Pick out each line containing the string "Measure" and copy it.

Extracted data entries
* BEGIN *

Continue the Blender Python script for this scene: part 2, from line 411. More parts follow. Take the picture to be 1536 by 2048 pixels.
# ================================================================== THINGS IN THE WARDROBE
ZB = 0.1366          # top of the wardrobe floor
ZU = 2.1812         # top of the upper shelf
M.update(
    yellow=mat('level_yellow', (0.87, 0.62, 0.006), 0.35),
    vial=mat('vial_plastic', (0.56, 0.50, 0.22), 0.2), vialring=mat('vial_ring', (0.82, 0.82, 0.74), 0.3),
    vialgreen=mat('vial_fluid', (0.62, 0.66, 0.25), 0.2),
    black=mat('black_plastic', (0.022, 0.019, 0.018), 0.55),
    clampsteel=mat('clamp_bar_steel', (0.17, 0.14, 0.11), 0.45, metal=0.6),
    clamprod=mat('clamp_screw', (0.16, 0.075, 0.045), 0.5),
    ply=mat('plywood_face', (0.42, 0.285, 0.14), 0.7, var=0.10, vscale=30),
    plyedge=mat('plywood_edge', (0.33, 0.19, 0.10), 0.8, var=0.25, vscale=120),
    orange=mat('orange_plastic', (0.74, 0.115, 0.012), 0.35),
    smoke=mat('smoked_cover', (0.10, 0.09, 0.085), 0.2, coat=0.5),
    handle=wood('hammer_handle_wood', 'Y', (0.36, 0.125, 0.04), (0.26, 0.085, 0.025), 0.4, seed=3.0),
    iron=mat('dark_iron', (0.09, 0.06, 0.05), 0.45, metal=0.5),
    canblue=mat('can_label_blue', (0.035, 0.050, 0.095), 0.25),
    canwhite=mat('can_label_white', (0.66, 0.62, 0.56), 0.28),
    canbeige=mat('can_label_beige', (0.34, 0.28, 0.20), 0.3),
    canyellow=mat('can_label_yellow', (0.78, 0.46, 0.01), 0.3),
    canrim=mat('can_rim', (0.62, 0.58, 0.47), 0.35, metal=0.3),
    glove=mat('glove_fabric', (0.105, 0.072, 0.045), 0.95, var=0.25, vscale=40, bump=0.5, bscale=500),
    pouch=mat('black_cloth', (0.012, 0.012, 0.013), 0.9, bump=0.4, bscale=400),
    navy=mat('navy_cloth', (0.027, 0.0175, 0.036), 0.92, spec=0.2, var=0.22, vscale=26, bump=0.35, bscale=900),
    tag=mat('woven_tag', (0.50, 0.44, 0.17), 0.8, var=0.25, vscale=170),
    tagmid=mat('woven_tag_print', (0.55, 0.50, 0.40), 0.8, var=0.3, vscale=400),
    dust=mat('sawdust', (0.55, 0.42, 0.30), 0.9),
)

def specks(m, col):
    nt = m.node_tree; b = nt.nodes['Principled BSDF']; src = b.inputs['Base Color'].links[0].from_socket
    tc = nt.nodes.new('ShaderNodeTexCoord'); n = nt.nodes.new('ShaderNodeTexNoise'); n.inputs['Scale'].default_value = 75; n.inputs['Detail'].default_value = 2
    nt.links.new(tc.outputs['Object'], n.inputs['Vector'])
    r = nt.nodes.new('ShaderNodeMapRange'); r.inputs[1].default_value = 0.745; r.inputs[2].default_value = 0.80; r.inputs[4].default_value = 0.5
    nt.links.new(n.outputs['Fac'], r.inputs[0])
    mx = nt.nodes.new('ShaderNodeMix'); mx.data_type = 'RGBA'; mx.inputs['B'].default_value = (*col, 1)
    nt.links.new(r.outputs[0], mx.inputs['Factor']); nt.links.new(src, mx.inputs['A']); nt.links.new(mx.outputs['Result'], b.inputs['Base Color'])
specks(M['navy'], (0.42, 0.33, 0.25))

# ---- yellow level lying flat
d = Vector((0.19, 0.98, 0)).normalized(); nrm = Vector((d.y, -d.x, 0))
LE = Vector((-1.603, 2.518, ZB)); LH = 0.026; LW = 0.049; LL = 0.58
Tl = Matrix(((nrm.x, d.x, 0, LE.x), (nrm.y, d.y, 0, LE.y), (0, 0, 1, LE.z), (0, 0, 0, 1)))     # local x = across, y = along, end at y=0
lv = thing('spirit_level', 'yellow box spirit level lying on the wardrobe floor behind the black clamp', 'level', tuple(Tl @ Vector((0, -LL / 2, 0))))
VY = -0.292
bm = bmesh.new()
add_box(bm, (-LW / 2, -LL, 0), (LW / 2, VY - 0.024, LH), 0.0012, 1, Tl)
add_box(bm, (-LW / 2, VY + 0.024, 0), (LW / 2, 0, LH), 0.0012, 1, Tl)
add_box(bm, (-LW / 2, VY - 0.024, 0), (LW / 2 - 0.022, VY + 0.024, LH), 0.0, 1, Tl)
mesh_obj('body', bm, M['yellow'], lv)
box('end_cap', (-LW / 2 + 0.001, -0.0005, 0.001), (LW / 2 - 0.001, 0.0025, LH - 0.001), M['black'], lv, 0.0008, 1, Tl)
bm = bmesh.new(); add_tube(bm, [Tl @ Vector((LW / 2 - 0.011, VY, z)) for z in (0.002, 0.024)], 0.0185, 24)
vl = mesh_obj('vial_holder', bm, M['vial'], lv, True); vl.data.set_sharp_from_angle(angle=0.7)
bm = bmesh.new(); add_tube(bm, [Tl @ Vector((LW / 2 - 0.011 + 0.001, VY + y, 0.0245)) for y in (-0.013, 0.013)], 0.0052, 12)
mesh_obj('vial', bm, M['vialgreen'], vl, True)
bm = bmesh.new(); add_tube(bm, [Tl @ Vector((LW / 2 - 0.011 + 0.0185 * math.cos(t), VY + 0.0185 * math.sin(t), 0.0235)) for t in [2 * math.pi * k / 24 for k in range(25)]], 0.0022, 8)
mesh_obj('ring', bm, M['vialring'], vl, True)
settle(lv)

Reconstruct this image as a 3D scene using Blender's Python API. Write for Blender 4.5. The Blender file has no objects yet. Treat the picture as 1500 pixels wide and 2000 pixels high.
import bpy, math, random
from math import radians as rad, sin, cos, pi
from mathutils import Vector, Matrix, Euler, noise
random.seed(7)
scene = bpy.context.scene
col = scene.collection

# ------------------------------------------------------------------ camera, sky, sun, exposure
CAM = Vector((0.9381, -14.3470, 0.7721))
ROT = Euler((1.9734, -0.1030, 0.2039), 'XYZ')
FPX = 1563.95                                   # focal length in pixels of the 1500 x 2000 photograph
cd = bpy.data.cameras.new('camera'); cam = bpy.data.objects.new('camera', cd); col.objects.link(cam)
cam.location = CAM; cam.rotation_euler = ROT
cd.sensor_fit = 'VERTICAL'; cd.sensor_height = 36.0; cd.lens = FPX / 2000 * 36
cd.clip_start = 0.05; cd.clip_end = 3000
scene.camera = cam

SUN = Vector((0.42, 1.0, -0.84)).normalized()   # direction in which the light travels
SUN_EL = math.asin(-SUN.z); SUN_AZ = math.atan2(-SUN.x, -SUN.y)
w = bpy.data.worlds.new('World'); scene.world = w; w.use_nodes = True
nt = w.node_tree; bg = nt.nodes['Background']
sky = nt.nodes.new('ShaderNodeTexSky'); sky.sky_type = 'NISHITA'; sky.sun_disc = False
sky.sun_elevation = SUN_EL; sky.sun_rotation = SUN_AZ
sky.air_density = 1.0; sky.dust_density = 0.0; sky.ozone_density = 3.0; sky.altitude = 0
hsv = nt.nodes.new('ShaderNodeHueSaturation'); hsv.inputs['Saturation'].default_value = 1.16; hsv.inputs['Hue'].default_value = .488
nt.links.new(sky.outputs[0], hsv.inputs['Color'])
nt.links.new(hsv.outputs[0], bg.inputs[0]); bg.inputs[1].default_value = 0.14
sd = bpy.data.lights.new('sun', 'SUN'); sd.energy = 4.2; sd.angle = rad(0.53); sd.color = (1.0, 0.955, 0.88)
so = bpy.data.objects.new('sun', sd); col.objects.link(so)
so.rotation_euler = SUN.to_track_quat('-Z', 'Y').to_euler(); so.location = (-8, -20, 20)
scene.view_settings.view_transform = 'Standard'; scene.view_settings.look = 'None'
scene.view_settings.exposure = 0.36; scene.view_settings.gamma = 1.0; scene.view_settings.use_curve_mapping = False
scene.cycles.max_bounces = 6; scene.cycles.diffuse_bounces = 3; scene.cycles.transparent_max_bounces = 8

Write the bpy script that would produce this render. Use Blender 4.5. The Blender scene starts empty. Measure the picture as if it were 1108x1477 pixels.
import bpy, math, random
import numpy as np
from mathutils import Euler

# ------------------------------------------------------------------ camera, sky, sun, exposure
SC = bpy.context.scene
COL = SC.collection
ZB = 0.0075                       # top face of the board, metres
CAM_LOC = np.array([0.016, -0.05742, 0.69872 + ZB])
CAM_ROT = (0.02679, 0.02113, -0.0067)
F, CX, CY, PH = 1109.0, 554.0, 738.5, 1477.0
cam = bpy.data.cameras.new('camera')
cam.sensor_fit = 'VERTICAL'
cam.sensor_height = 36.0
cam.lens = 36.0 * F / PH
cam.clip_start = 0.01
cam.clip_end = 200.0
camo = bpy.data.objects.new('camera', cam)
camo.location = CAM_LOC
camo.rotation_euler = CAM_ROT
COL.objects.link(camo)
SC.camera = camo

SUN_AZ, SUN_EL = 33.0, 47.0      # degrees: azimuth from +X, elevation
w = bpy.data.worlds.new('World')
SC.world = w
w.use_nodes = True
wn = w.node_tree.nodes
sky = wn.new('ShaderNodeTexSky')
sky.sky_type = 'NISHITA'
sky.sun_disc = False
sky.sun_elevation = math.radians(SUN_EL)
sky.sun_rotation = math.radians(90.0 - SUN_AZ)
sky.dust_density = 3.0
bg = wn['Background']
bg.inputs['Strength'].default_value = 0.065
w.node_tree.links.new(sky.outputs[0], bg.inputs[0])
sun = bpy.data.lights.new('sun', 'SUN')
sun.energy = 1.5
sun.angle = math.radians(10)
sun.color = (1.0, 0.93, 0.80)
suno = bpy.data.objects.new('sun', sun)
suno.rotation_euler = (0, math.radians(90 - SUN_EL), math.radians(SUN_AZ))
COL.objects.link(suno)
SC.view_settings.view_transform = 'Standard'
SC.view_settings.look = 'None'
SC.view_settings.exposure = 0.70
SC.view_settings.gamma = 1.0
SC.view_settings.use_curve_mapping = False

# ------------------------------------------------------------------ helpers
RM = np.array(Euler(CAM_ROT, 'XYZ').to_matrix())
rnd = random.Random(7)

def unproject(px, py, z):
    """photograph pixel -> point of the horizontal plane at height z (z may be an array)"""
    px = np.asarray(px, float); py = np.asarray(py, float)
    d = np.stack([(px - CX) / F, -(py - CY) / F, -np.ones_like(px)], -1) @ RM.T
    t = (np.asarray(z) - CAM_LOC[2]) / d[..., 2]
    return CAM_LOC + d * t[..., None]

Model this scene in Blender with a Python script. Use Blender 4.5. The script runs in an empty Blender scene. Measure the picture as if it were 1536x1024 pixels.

* END *

▶ **Finished task**:
Write the bpy script that would produce this render. Use Blender 4.5. The Blender scene starts empty. Measure the picture as if it were 1108x1477 pixels.
Model this scene in Blender with a Python script. Use Blender 4.5. The script runs in an empty Blender scene. Measure the picture as if it were 1536x1024 pixels.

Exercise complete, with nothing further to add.